Public Auditorium/Music Hall, Cleveland, OH

The Public Auditorium and the Music Hall are two venues located in one building in downtown Cleveland, Ohio. Also known as Public Hall, it serves as a performance space and convention center for the city. The auditorium was opened on April 15, 1922, the Music Hall was added on the opposite side of the auditorium in 1927. Because the two venues are placed back-to-back, they share a stage that can be opened to both halls by removing a common stage wall. A convention center was added underground in 1932. This massive building encompasses an entire city block, but contains a delicate beauty both inside and out.

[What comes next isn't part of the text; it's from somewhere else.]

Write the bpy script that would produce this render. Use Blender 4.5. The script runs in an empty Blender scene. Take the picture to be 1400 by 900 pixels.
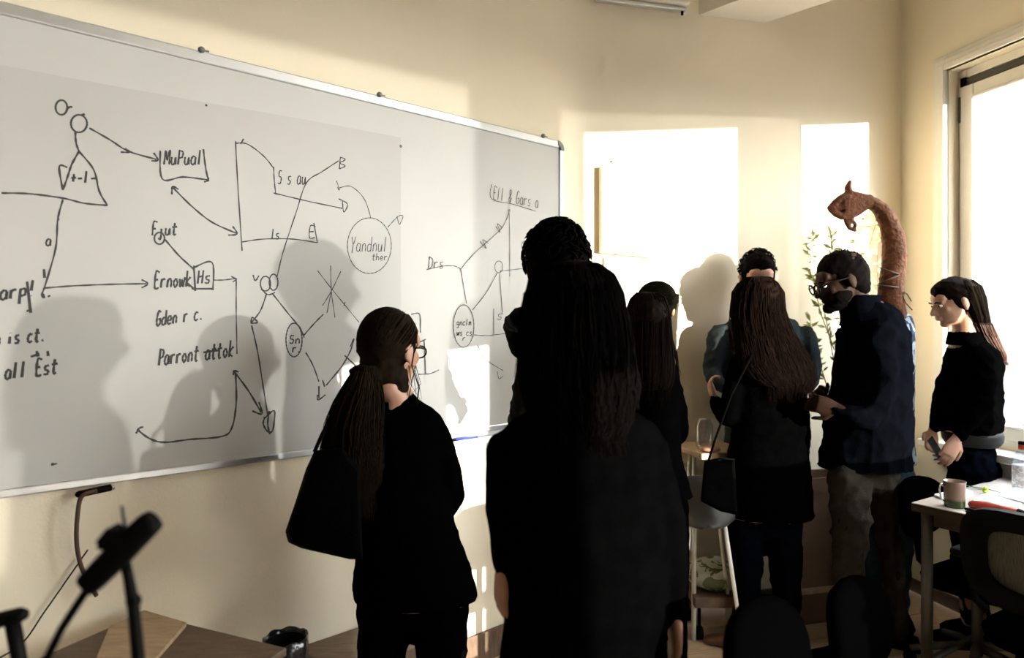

The Music Hall was not open the day my Dad and I were there (we were visiting the Rock ‘n’ Roll Hall of Fame that day to see the Grateful Dead exhibit—a must see!), so the doors were locked, but there was an event going on in the Public Auditorium. The doors were open (yea!) and we walked right inside the lobby. We were greeted by a stern guard that would not let me take pictures or go into the auditorium for some reason. The lobby and the stage of the auditorium are very ornate, marble and gold fill the spaces, important events in Ohio history are chronicled along the upper wall. According to audience accounts, many a stellar “Dark Star” played in this space and one can see that the surroundings are most fitting. The Grateful Dead played both the Public Auditorium and the Music Hall in the 70s and 80s, their last Cleveland performance being in the Music Hall on March 3, 1981. The first picture is the Public Auditorium side of the building, the second picture is that of the Music Hall (although it does say Public Auditorium) side of the building. The Dead joined the list of many great bands that performed here—The Beatles, Elvis, and Led Zeppelin, among others. These performers are now part of music history, their memorabilia sitting in the Rock ‘n’ Roll Hall of Fame down the street, but this unique building remains for the public to enjoy.